Blind Faith

I’ve felt this a few times in my life – the typical “Santa Claus is not real… fuck” feeling. Obviously, when I realized Santa Claus isn’t real. Also, when I found myself less and less intrigued by playing Barbies and couldn’t understand where or why my imagination left me. This isn’t a cool girl living a storybook life in a beautiful house? This is a plastic doll lying on a makeshift pillow made with jagged seams from a clumsy 11 year old’s fingers and stuffed with toilet paper! In college, it was the realization that guys aren’t dreaming of whimsical, sunset stories of falling in love as much as they are falling into your bed and post-college it was that you don’t get a great, thrilling job simply because you are amazing and can’t they see your potential just by looking at you?!

Life has a way of slowly (albeit, not gently) having you face reality and lose a little piece of your blind faith. These days I’ve learned to not trust blindly. That sounds very guarded and terrible, I know! It’s not so much that the world is a horrible place and everyone is out to get you – I haven’t gotten that sour yet. Rather, I am at my dentist with some contraption poking out of my mouth, a drill sanding down my tooth and I’m all too aware that he could fuck up my teeth with a mere slip of the hand or mind. Start thinking about that argument you had with your daughter as she left for school that morning or that bill that has been sitting on the counter? My teeth are ruined!

It’s not that I don’t think my dentist is a perfectly amazing dentist. Thanks to his expertise I am rockin’ a few fillings these days and my teeth are happy campers. I’ve just learned that other adults have a few more years under their belt, but they are just like me. Human, doubting, learning, imperfect, growing, fucking-up, doing alright. We are all capable of amazing things and being especially good at one thing but we are all still humans and have imperfections all over the place.

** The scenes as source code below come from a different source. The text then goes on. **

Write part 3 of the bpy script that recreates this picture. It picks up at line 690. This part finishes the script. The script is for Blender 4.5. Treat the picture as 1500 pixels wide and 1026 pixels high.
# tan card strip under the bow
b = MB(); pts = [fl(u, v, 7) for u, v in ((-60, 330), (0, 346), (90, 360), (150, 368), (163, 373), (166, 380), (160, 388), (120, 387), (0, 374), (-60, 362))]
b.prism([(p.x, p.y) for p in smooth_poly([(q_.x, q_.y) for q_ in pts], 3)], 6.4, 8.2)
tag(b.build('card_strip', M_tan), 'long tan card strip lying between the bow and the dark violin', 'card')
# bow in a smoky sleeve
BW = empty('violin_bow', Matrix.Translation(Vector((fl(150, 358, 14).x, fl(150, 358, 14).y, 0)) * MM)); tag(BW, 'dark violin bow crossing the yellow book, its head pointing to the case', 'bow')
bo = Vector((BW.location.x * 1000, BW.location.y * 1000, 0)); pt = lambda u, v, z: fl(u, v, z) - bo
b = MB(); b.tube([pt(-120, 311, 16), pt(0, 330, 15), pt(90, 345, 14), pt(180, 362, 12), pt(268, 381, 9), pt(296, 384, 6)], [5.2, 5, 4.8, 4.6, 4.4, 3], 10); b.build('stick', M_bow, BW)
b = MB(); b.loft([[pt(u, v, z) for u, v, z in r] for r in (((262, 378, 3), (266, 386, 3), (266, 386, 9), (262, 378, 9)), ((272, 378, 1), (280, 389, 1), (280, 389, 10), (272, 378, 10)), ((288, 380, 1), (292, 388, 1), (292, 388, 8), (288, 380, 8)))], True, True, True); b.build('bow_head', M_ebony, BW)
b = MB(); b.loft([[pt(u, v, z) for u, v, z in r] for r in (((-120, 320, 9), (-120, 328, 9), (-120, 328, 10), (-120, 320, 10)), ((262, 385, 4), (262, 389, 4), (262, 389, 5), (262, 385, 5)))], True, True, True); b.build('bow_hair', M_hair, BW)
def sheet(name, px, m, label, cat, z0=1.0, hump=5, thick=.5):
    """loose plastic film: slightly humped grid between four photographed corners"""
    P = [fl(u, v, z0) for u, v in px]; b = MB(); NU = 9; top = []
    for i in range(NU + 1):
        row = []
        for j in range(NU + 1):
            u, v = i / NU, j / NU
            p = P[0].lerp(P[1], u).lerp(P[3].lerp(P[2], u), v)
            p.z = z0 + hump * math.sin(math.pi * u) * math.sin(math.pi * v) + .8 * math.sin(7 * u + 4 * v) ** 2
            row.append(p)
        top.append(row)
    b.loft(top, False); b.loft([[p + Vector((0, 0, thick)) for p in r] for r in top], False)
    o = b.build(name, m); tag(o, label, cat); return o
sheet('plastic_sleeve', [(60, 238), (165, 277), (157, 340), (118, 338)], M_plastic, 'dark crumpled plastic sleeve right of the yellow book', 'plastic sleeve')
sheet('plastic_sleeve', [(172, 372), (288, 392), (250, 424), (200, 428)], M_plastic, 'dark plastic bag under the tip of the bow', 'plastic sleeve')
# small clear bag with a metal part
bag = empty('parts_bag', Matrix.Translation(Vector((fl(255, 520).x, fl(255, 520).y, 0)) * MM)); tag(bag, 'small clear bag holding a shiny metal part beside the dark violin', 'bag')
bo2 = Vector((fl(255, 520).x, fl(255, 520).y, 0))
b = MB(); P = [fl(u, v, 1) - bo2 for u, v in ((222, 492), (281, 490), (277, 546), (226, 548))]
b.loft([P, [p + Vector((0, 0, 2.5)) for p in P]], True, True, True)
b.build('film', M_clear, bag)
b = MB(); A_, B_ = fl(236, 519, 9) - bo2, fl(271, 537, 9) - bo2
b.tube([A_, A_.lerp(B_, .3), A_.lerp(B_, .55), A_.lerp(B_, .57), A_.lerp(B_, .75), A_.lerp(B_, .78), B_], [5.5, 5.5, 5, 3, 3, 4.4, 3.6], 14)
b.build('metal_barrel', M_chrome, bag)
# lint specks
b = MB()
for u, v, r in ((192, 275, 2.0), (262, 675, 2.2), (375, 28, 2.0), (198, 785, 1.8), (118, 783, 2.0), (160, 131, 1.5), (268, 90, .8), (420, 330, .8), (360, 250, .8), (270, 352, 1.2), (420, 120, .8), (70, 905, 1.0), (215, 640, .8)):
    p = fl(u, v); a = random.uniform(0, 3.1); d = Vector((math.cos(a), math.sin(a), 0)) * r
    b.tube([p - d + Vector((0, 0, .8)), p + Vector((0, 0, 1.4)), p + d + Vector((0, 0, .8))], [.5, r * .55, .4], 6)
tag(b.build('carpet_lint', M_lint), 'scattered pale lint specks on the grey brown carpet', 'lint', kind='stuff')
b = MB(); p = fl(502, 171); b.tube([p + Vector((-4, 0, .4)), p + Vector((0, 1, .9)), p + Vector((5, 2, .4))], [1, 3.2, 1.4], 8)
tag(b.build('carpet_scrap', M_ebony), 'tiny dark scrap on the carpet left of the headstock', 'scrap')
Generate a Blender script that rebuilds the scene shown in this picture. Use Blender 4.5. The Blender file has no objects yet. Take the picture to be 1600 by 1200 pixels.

Now I am at the good part (finally) – if we stop having such blind faith in other peoples abilities, why do we still hold such a high value for their opinion? Aka, why do we give any fucks at all? Why do I feel so much sway by others perspective and beliefs when there is no reason to believe that this is ‘word’ or a truth. There is experience – I will probably value my mom’s opinion on life’s hardships a bit more than I value my 25 year old friend but what do I know? They’ve both lived very differently, one longer than the other but completely in unrelated circumstances. How can I decide which one is more valuable to me?

All this said, I still think its important to hear it all. Don’t be a bigot. Listen to every aspect and outlook. They all arrived at this belief somehow. Learn their story and know that you might not agree but respect that their experiences (or even lack thereof) brought them where they are that day.

Just after you hear it, stick to your truths. No one has lived, thought or felt the things you have in every single circumstance. Having a shared perspective is a special connection that brings peace of mind but you have to realize that while you may agree in that very finite situation, matching perfectly in that instant, a brief parallel – not a single soul in this world has experienced everything as you have. Why worry if someone else disagrees with you? You are human. They are human. While I think we are all programmed to believe someone has something over us, the grass is greener, they are smarter, wiser, older, something-er and we should value their perspective over our own – don’t just give them the benefit of the doubt. Learn, adjust if you see fit and always stick to your truths.